BOGOR, LIRANEWS.COM | Pengadilan Negeri (PN) Bogor kembali menggelar sidang lanjutan perkara perdata dengan Nomor 26/Pdt.G/2025/PN.Bgr yang melibatkan Agustiani Tio Fridelina sebagai Penggugat melawan Rossa Purbo Bekti sebagai Tergugat.
Agenda sidang kali ini adalah mediasi antara kedua belah pihak yang dipimpin oleh Hakim Mediator Ibu Setyawaty.
Namun dalam sidang mediasi yang digelar hari ini, pihak Tio (penggugat) tidak dapat hadir secara langsung. Menurut keterangan kuasa hukum Penggugat, Army Mulyanto, S.H., kliennya saat ini dalam kondisi kesehatan yang menurun dan sedang menjalani istirahat total atau bed rest.
“Klien kami tidak bisa hadir karena sedang sakit dan memerlukan istirahat penuh. Kemarin, beliau sempat menjalani pemeriksaan medis di RS Mitra Keluarga Depok,” jelas Army kepada media, Rabu (16/4/2025).
Sementara itu, pihak Rossa Purbo Bekti (tergugat) hadir dalam sidang mediasi. Kuasa hukum Penggugat menyampaikan secara langsung kepada Hakim Mediator kronologi peristiwa yang melatarbelakangi gugatan ini, mulai dari posita hingga petitum.

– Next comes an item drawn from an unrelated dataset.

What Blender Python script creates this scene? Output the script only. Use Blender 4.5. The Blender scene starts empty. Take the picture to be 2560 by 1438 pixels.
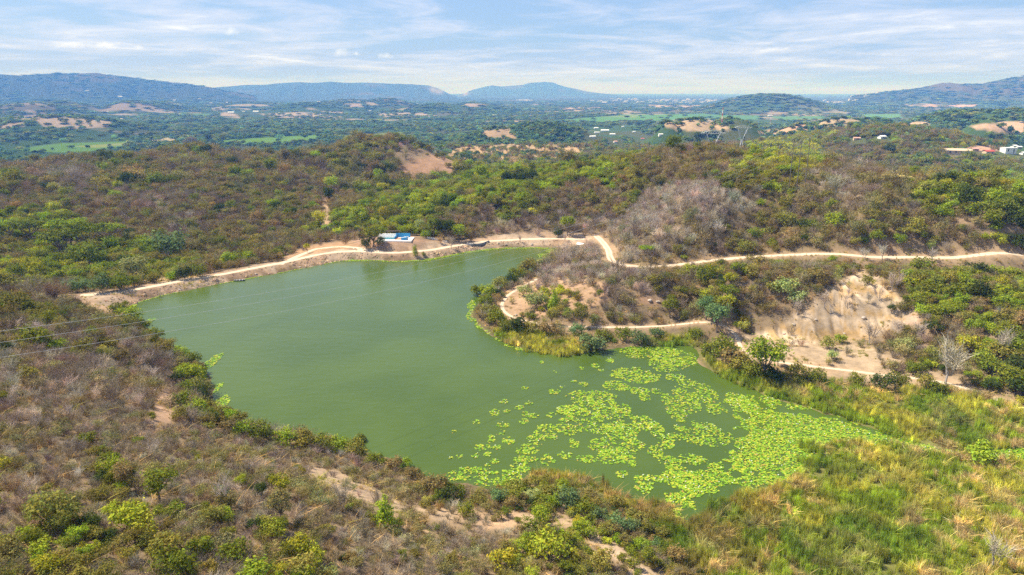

Disebutkan bahwa gugatan dilayangkan sebagai bentuk kekecewaan mendalam kliennya terhadap tindakan Rossa Purbo Bekti yang dinilai menyalahgunakan kewenangan sebagai Kasatgas dan berdampak langsung terhadap kesehatan dan hak hidup klien mereka.
Salah satu poin krusial dalam gugatan ini adalah dugaan tindakan pencekalan terhadap Agustiani Tio Fridelina, yang disebut telah menghambat kelanjutan pengobatan klien ke Tiongkok (China).
“Pencekalan ini menyebabkan klien kami tidak bisa menjalani pengobatan lanjutan yang sangat dibutuhkan untuk kondisi kesehatannya. Akibatnya, kondisi beliau semakin memburuk, dan harapan untuk sembuh menjadi semakin kecil,” ujar Army.
Ia menambahkan bahwa pencekalan tersebut tidak hanya berdampak medis, tetapi juga menjadi bentuk pelanggaran terhadap hak-hak dasar manusia.
“Ini bukan hanya soal hukum, tapi soal kemanusiaan. Hak untuk hidup sehat dan mendapatkan pengobatan layak adalah hak dasar setiap manusia. Kami sangat menyayangkan karena sampai saat ini tidak ada satu pun respon dari pimpinan KPK, tempat Tergugat berdinas, terhadap surat-surat yang kami kirimkan,” tegas Army.
Lebih lanjut, ia menyebut bahwa selain surat dari kliennya, permintaan untuk memberikan dispensasi pengobatan juga telah disampaikan oleh lembaga negara seperti KOMNAS HAM dan KOMNAS PEREMPUAN. Namun hingga hari ini, belum ada tanggapan dari pihak KPK.
“Kami telah meminta dengan cara yang baik. KOMNAS HAM dan KOMNAS PEREMPUAN pun telah ikut menyuarakan permintaan tersebut. Tapi tidak ada respon. Ini menunjukkan adanya pengabaian terhadap nilai-nilai Hak Asasi Manusia,” tambahnya.
Sidang mediasi hari ini belum menghasilkan kesepakatan antara para pihak. Berdasarkan peraturan yang berlaku, proses mediasi diberikan waktu maksimal selama 40 hari.
Agenda mediasi selanjutnya direncanakan akan berlangsung pada minggu depan, dengan harapan kondisi kesehatan Penggugat sudah membaik dan memungkinkan untuk hadir langsung.
Kasus ini pun mendapat perhatian publik karena menyentuh isu penting terkait hak atas kesehatan, keadilan, serta dugaan pelanggaran prosedur oleh aparat negara. Kuasa hukum Penggugat berharap, melalui proses hukum yang sedang berlangsung, keadilan dapat ditegakkan dan hak-hak klien mereka dapat dipulihkan.